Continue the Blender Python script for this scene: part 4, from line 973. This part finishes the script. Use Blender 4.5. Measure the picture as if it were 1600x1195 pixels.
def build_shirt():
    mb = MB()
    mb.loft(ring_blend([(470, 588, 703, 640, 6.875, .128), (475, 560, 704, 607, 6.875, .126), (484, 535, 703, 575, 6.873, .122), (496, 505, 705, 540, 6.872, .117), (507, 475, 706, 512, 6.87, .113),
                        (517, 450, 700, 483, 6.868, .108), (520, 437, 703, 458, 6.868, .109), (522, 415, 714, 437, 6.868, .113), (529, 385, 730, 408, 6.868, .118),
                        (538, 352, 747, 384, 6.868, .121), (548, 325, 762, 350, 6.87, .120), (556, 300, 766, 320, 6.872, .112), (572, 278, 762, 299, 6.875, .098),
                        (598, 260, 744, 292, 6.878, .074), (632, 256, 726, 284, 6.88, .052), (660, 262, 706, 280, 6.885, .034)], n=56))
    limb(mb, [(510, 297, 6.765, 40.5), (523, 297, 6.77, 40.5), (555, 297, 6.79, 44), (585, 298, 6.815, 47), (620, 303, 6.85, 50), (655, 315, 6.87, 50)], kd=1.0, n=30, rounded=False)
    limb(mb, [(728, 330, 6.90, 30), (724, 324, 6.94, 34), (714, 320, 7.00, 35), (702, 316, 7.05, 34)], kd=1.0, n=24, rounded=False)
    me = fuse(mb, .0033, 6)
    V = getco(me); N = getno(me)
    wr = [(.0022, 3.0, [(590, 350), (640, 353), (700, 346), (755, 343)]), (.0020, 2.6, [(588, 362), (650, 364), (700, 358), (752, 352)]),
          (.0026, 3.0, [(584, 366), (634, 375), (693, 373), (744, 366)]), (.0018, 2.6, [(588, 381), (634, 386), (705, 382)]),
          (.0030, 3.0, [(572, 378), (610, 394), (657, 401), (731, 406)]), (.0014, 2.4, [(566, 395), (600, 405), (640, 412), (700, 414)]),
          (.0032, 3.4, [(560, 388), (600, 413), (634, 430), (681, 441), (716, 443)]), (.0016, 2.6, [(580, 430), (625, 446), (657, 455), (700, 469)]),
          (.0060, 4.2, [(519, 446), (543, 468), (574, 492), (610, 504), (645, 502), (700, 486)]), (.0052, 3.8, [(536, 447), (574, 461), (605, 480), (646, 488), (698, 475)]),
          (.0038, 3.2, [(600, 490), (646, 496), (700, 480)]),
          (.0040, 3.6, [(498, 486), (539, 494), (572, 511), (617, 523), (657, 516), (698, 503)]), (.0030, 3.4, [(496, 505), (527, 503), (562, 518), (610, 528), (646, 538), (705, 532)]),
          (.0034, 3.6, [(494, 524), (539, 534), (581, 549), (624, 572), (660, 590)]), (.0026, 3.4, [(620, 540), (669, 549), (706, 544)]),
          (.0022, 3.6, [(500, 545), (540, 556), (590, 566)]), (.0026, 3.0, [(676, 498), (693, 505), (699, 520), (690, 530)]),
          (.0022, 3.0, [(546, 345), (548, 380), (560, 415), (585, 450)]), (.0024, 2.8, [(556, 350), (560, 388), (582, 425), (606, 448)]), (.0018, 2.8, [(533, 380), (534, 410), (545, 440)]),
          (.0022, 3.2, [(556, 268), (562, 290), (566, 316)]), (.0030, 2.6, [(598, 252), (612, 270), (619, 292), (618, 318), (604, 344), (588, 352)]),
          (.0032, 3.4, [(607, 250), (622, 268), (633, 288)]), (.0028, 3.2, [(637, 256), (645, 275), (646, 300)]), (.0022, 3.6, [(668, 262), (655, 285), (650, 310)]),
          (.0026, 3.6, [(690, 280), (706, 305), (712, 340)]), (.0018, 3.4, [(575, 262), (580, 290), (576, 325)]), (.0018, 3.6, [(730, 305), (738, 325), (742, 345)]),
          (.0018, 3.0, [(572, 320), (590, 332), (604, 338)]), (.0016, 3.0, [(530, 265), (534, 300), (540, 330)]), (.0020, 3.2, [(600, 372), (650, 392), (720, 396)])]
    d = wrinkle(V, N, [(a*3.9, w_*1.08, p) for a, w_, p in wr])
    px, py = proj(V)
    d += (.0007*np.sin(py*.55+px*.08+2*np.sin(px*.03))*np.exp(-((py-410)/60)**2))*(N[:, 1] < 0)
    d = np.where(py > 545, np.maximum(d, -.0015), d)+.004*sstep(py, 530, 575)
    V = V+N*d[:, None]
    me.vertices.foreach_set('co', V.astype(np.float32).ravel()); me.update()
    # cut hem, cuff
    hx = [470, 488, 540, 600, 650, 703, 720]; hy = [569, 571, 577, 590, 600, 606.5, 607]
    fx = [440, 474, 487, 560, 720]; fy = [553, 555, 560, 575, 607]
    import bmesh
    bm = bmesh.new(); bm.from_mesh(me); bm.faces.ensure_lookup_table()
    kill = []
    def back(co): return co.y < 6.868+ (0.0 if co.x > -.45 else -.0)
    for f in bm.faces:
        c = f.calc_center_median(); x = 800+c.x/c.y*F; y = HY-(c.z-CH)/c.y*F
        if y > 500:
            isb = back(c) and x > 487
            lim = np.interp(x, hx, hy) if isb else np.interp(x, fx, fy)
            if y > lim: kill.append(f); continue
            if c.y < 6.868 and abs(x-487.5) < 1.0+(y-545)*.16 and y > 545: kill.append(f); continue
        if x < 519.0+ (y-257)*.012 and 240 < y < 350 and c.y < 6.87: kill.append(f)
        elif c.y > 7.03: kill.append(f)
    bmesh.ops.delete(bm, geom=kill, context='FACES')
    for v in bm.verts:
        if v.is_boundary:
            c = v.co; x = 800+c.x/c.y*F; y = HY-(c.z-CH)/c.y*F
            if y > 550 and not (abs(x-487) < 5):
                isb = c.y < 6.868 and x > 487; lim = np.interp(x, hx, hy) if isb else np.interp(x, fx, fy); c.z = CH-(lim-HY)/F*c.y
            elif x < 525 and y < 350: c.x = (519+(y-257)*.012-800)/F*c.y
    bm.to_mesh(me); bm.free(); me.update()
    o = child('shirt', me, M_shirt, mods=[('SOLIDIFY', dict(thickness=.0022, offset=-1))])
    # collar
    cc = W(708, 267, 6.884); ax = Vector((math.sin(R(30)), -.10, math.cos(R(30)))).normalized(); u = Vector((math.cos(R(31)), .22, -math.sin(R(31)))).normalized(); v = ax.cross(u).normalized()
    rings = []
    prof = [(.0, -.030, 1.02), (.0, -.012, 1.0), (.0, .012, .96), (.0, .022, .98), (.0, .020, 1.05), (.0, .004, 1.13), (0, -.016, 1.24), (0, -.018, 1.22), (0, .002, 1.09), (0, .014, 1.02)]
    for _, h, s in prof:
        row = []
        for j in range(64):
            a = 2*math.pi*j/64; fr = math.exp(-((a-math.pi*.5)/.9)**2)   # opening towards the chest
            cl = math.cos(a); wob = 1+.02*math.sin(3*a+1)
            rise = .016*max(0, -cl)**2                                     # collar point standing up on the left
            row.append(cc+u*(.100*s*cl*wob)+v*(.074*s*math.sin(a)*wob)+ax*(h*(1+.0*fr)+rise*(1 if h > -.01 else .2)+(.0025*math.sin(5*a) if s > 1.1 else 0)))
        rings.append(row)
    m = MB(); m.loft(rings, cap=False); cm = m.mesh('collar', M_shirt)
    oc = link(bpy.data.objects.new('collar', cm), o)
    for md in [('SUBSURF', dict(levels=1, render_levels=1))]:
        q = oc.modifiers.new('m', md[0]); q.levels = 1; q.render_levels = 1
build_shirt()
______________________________
Extract the listing in its entirety, matching it exactly.

Continue the Blender Python script for this scene: part 4, from line 973. This part finishes the script. Use Blender 4.5. Measure the picture as if it were 1600x1195 pixels.
def build_shirt():
    mb = MB()
    mb.loft(ring_blend([(470, 588, 703, 640, 6.875, .128), (475, 560, 704, 607, 6.875, .126), (484, 535, 703, 575, 6.873, .122), (496, 505, 705, 540, 6.872, .117), (507, 475, 706, 512, 6.87, .113),
                        (517, 450, 700, 483, 6.868, .108), (520, 437, 703, 458, 6.868, .109), (522, 415, 714, 437, 6.868, .113), (529, 385, 730, 408, 6.868, .118),
                        (538, 352, 747, 384, 6.868, .121), (548, 325, 762, 350, 6.87, .120), (556, 300, 766, 320, 6.872, .112), (572, 278, 762, 299, 6.875, .098),
                        (598, 260, 744, 292, 6.878, .074), (632, 256, 726, 284, 6.88, .052), (660, 262, 706, 280, 6.885, .034)], n=56))
    limb(mb, [(510, 297, 6.765, 40.5), (523, 297, 6.77, 40.5), (555, 297, 6.79, 44), (585, 298, 6.815, 47), (620, 303, 6.85, 50), (655, 315, 6.87, 50)], kd=1.0, n=30, rounded=False)
    limb(mb, [(728, 330, 6.90, 30), (724, 324, 6.94, 34), (714, 320, 7.00, 35), (702, 316, 7.05, 34)], kd=1.0, n=24, rounded=False)
    me = fuse(mb, .0033, 6)
    V = getco(me); N = getno(me)
    wr = [(.0022, 3.0, [(590, 350), (640, 353), (700, 346), (755, 343)]), (.0020, 2.6, [(588, 362), (650, 364), (700, 358), (752, 352)]),
          (.0026, 3.0, [(584, 366), (634, 375), (693, 373), (744, 366)]), (.0018, 2.6, [(588, 381), (634, 386), (705, 382)]),
          (.0030, 3.0, [(572, 378), (610, 394), (657, 401), (731, 406)]), (.0014, 2.4, [(566, 395), (600, 405), (640, 412), (700, 414)]),
          (.0032, 3.4, [(560, 388), (600, 413), (634, 430), (681, 441), (716, 443)]), (.0016, 2.6, [(580, 430), (625, 446), (657, 455), (700, 469)]),
          (.0060, 4.2, [(519, 446), (543, 468), (574, 492), (610, 504), (645, 502), (700, 486)]), (.0052, 3.8, [(536, 447), (574, 461), (605, 480), (646, 488), (698, 475)]),
          (.0038, 3.2, [(600, 490), (646, 496), (700, 480)]),
          (.0040, 3.6, [(498, 486), (539, 494), (572, 511), (617, 523), (657, 516), (698, 503)]), (.0030, 3.4, [(496, 505), (527, 503), (562, 518), (610, 528), (646, 538), (705, 532)]),
          (.0034, 3.6, [(494, 524), (539, 534), (581, 549), (624, 572), (660, 590)]), (.0026, 3.4, [(620, 540), (669, 549), (706, 544)]),
          (.0022, 3.6, [(500, 545), (540, 556), (590, 566)]), (.0026, 3.0, [(676, 498), (693, 505), (699, 520), (690, 530)]),
          (.0022, 3.0, [(546, 345), (548, 380), (560, 415), (585, 450)]), (.0024, 2.8, [(556, 350), (560, 388), (582, 425), (606, 448)]), (.0018, 2.8, [(533, 380), (534, 410), (545, 440)]),
          (.0022, 3.2, [(556, 268), (562, 290), (566, 316)]), (.0030, 2.6, [(598, 252), (612, 270), (619, 292), (618, 318), (604, 344), (588, 352)]),
          (.0032, 3.4, [(607, 250), (622, 268), (633, 288)]), (.0028, 3.2, [(637, 256), (645, 275), (646, 300)]), (.0022, 3.6, [(668, 262), (655, 285), (650, 310)]),
          (.0026, 3.6, [(690, 280), (706, 305), (712, 340)]), (.0018, 3.4, [(575, 262), (580, 290), (576, 325)]), (.0018, 3.6, [(730, 305), (738, 325), (742, 345)]),
          (.0018, 3.0, [(572, 320), (590, 332), (604, 338)]), (.0016, 3.0, [(530, 265), (534, 300), (540, 330)]), (.0020, 3.2, [(600, 372), (650, 392), (720, 396)])]
    d = wrinkle(V, N, [(a*3.9, w_*1.08, p) for a, w_, p in wr])
    px, py = proj(V)
    d += (.0007*np.sin(py*.55+px*.08+2*np.sin(px*.03))*np.exp(-((py-410)/60)**2))*(N[:, 1] < 0)
    d = np.where(py > 545, np.maximum(d, -.0015), d)+.004*sstep(py, 530, 575)
    V = V+N*d[:, None]
    me.vertices.foreach_set('co', V.astype(np.float32).ravel()); me.update()
    # cut hem, cuff
    hx = [470, 488, 540, 600, 650, 703, 720]; hy = [569, 571, 577, 590, 600, 606.5, 607]
    fx = [440, 474, 487, 560, 720]; fy = [553, 555, 560, 575, 607]
    import bmesh
    bm = bmesh.new(); bm.from_mesh(me); bm.faces.ensure_lookup_table()
    kill = []
    def back(co): return co.y < 6.868+ (0.0 if co.x > -.45 else -.0)
    for f in bm.faces:
        c = f.calc_center_median(); x = 800+c.x/c.y*F; y = HY-(c.z-CH)/c.y*F
        if y > 500:
            isb = back(c) and x > 487
            lim = np.interp(x, hx, hy) if isb else np.interp(x, fx, fy)
            if y > lim: kill.append(f); continue
            if c.y < 6.868 and abs(x-487.5) < 1.0+(y-545)*.16 and y > 545: kill.append(f); continue
        if x < 519.0+ (y-257)*.012 and 240 < y < 350 and c.y < 6.87: kill.append(f)
        elif c.y > 7.03: kill.append(f)
    bmesh.ops.delete(bm, geom=kill, context='FACES')
    for v in bm.verts:
        if v.is_boundary:
            c = v.co; x = 800+c.x/c.y*F; y = HY-(c.z-CH)/c.y*F
            if y > 550 and not (abs(x-487) < 5):
                isb = c.y < 6.868 and x > 487; lim = np.interp(x, hx, hy) if isb else np.interp(x, fx, fy); c.z = CH-(lim-HY)/F*c.y
            elif x < 525 and y < 350: c.x = (519+(y-257)*.012-800)/F*c.y
    bm.to_mesh(me); bm.free(); me.update()
    o = child('shirt', me, M_shirt, mods=[('SOLIDIFY', dict(thickness=.0022, offset=-1))])
    # collar
    cc = W(708, 267, 6.884); ax = Vector((math.sin(R(30)), -.10, math.cos(R(30)))).normalized(); u = Vector((math.cos(R(31)), .22, -math.sin(R(31)))).normalized(); v = ax.cross(u).normalized()
    rings = []
    prof = [(.0, -.030, 1.02), (.0, -.012, 1.0), (.0, .012, .96), (.0, .022, .98), (.0, .020, 1.05), (.0, .004, 1.13), (0, -.016, 1.24), (0, -.018, 1.22), (0, .002, 1.09), (0, .014, 1.02)]
    for _, h, s in prof:
        row = []
        for j in range(64):
            a = 2*math.pi*j/64; fr = math.exp(-((a-math.pi*.5)/.9)**2)   # opening towards the chest
            cl = math.cos(a); wob = 1+.02*math.sin(3*a+1)
            rise = .016*max(0, -cl)**2                                     # collar point standing up on the left
            row.append(cc+u*(.100*s*cl*wob)+v*(.074*s*math.sin(a)*wob)+ax*(h*(1+.0*fr)+rise*(1 if h > -.01 else .2)+(.0025*math.sin(5*a) if s > 1.1 else 0)))
        rings.append(row)
    m = MB(); m.loft(rings, cap=False); cm = m.mesh('collar', M_shirt)
    oc = link(bpy.data.objects.new('collar', cm), o)
    for md in [('SUBSURF', dict(levels=1, render_levels=1))]:
        q = oc.modifiers.new('m', md[0]); q.levels = 1; q.render_levels = 1
build_shirt()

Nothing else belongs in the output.